Cristiano Pellizzaro per RadioCityTrieste (pubblicato il 26 luglio 2019)
Foto di Walter Menegaldo
UDINE - Al termine di ogni suo concerto ho sempre provato come una piacevole
sensazione di essere avvolto in un comodo plaid, uno di quelli composti da
tanti quadri colorati che oramai non si vedono più da anni. In questo caso la
differenza è che con la coperta non mi sto a riscaldare ma mi ritrovo invece ad
essere cullato da sensazioni ed emozioni che mi portano a fantasticare ed
immaginare quanto la musica mi suggerisce. Per giustificare questi stati
d’animo basta ascoltare la voce di Loreena McKennitt e le melodie da lei
intonate.
Dal debutto avvenuto con Elemental nel 1985, il percorso partito concettualmente
dalla verde Irlanda (lei è di origini irlandesi e scozzesi), ha permesso al suo
pubblico di fantasticare e viaggiare sino in terre esotiche molto lontane. Ogni
disco si è presentato pregno di sapori musicali, sfumature, atmosfere di ogni
tipo e suoni amalgamati in modo da trasmettere palesi suggerimenti descrittivi
per l’ascoltatore. Ma veniamo ora al concerto svoltosi nella serata conclusiva
di Folkest (International Folk Festival), la nota rassegna che dopo ben
undici anni di assenza ha ospitato nuovamente Loreena McKennitt nella
suggestiva location del Castello di Udine per una serata che ha
riservato due piacevoli sorprese. La prima di queste è stata la formazione che
è salita sul palco allestito nel piazzale del maniero rinascimentale, un
inedito ensemble rispetto a quanto ci potevamo aspettare. Una ridotta
formazione rispetto alla coinvolgente carovana musicale delle altre occasioni. Esclusi
dai giochi ghironda e ammalianti percussioni etniche, oltre alla McKennitt e
alla sua splendida e potente voce limpida che sembra non risentirne del tempo
che passa (suona anche pianoforte, fisarmonica e arpa celtica), troviamo gli
storici collaboratori Brian Hughes ai plettri, Caroline Lavelle
al violoncello, voce e flauto e Hugh Marsh al violino, oltre al
contrabasso di Dudley Philips e la sezione ritmica di Robert Brian.

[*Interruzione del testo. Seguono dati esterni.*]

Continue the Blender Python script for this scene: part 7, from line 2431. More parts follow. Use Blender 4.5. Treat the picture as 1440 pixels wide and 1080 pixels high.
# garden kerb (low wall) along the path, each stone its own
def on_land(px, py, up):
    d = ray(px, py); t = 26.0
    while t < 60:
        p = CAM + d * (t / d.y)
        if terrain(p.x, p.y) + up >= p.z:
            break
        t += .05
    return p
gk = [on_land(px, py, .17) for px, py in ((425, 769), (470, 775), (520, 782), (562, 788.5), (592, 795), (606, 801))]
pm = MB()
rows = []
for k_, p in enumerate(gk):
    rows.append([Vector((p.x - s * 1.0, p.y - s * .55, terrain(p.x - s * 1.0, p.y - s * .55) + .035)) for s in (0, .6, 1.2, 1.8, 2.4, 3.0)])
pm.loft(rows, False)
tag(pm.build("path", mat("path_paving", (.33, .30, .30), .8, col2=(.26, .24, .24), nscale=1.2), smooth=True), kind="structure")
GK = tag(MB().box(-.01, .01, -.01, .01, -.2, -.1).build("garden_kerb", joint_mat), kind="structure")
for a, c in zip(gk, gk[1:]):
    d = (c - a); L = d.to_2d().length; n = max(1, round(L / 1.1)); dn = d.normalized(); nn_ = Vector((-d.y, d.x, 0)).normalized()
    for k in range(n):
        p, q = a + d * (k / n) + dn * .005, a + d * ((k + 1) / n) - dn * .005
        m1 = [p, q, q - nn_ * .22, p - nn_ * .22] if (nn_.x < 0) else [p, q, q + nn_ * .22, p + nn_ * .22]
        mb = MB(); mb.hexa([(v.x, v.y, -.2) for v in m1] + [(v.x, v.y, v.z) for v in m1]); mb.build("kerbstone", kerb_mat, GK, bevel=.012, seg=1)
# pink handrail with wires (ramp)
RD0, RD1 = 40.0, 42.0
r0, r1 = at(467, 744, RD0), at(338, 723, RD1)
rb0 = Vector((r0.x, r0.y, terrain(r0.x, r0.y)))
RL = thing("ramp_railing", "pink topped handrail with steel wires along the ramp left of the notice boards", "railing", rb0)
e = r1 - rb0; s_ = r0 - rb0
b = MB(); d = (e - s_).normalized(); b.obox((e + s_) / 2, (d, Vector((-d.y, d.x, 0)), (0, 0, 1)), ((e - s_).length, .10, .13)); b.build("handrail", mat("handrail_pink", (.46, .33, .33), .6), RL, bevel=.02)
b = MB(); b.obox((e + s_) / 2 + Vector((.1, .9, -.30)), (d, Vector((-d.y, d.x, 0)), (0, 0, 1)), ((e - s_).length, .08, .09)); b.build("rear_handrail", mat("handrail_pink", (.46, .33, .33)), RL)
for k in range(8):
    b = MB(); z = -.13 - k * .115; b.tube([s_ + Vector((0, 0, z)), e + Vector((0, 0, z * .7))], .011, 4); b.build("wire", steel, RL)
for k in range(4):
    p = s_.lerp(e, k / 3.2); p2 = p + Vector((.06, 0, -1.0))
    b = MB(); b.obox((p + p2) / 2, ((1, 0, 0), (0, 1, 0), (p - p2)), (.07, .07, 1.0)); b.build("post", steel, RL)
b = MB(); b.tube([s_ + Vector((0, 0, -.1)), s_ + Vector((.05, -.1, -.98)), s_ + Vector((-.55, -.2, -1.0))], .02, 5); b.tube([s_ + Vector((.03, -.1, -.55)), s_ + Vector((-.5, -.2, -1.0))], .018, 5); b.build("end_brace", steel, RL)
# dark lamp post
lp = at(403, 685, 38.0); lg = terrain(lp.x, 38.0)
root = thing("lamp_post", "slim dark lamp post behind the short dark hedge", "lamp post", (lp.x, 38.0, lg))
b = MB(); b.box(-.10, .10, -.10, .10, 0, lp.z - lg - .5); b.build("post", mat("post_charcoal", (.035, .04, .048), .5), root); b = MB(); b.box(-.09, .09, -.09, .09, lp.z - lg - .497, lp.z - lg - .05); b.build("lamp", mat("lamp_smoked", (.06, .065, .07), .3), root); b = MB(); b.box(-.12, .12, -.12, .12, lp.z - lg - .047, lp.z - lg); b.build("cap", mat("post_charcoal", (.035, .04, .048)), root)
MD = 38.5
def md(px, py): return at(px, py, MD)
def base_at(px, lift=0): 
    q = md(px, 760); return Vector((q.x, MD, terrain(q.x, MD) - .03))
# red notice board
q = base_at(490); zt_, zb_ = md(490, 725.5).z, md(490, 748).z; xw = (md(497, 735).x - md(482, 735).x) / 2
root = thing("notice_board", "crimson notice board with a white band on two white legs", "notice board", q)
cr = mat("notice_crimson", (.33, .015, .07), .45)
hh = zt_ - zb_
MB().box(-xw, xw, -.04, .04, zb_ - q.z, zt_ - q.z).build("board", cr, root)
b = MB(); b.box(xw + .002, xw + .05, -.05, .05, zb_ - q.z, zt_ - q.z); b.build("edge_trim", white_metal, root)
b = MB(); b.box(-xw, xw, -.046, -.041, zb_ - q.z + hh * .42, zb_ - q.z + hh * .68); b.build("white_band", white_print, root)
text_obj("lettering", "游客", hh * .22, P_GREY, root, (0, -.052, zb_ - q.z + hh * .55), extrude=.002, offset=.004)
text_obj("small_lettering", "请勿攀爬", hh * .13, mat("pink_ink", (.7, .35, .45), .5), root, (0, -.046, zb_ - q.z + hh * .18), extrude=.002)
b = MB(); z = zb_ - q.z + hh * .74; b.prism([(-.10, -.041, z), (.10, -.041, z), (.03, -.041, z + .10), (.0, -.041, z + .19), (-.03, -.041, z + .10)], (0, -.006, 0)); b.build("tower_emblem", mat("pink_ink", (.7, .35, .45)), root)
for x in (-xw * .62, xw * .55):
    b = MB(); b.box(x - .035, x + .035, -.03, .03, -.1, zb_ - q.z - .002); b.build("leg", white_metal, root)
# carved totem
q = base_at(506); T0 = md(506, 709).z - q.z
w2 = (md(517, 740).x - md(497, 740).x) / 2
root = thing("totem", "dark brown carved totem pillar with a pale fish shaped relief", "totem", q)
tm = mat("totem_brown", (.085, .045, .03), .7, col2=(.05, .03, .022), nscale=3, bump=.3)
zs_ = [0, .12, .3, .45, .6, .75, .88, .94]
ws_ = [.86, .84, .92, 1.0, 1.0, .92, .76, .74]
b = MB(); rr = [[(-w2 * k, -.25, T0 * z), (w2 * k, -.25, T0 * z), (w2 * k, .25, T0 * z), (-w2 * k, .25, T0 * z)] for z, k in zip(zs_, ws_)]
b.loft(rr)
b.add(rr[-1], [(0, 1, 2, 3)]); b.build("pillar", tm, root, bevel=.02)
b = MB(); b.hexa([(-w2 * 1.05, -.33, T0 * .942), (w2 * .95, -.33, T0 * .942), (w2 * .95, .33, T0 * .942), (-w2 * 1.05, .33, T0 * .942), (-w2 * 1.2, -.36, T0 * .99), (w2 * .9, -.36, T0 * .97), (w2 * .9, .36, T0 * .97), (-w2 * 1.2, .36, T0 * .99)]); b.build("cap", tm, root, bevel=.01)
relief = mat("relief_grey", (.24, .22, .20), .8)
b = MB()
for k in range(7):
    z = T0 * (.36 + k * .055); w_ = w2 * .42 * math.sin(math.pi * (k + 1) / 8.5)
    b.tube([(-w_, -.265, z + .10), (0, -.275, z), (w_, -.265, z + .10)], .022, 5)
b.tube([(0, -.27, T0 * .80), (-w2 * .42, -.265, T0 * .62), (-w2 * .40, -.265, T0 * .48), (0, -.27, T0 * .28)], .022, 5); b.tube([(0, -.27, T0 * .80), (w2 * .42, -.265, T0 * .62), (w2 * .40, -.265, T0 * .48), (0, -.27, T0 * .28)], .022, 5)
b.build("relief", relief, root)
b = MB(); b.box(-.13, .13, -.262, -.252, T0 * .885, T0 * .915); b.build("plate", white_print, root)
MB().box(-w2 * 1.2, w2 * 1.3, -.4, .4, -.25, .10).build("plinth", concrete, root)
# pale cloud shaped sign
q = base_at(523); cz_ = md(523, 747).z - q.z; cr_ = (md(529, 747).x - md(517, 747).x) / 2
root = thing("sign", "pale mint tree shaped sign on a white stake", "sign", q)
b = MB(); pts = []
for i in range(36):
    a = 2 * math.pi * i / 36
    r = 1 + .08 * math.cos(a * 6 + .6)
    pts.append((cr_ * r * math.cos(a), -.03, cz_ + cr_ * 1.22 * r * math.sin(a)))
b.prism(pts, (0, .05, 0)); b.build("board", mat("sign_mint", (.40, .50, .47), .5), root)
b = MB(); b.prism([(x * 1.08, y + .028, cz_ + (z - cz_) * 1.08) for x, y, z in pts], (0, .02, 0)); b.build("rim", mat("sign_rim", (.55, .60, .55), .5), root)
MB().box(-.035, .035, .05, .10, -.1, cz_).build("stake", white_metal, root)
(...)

La seconda sorpresa invece si svela essere nella scelta dei brani suonati in
questo tour, una piacevole scaletta che si svela man mano che il concerto si
svolge. Davanti a millecinquecento spettatori, per due ore filate di
spettacolo, i venti brani in programma sono tutti storici pezzi della sua nutrita
discografia. Si parte con The mystic’s dream dal disco The mask and
mirror del 1994, album dal quale vengono riproposti il maggior numero di
brani, si passa poi per The Visit del 1989 (All souls night e Bonny
Portmore), The Book of secrets del 1997 (Marco Polo e Dante’s
prayer per la chiusura), An ancient muse del 2006 (The gate of
Istanbul), sino al protagonista discografico attuale che dà il nome al
presente tour partito in marzo, ovvero Lost Souls pubblicato nel maggio
2018 e dal quale vengono riproposti in ordine di esecuzione Ages past, Ages
hence, Spanish guitars and night plazas, Manx Ayre e
l’omonima Lost souls.
La quarantunesima edizione di Folkest non poteva chiudere in modo
migliore. Dopo un mese di eventi sparsi in ventidue comuni che hanno ospitato
cinquanta eventi per la bella cifra di dodicimila spettatori, una serata
all’insegna della musica irlandese assieme a Loreena McKennitt, musa per
eccellenza della musica celtica, era l’evento ideale.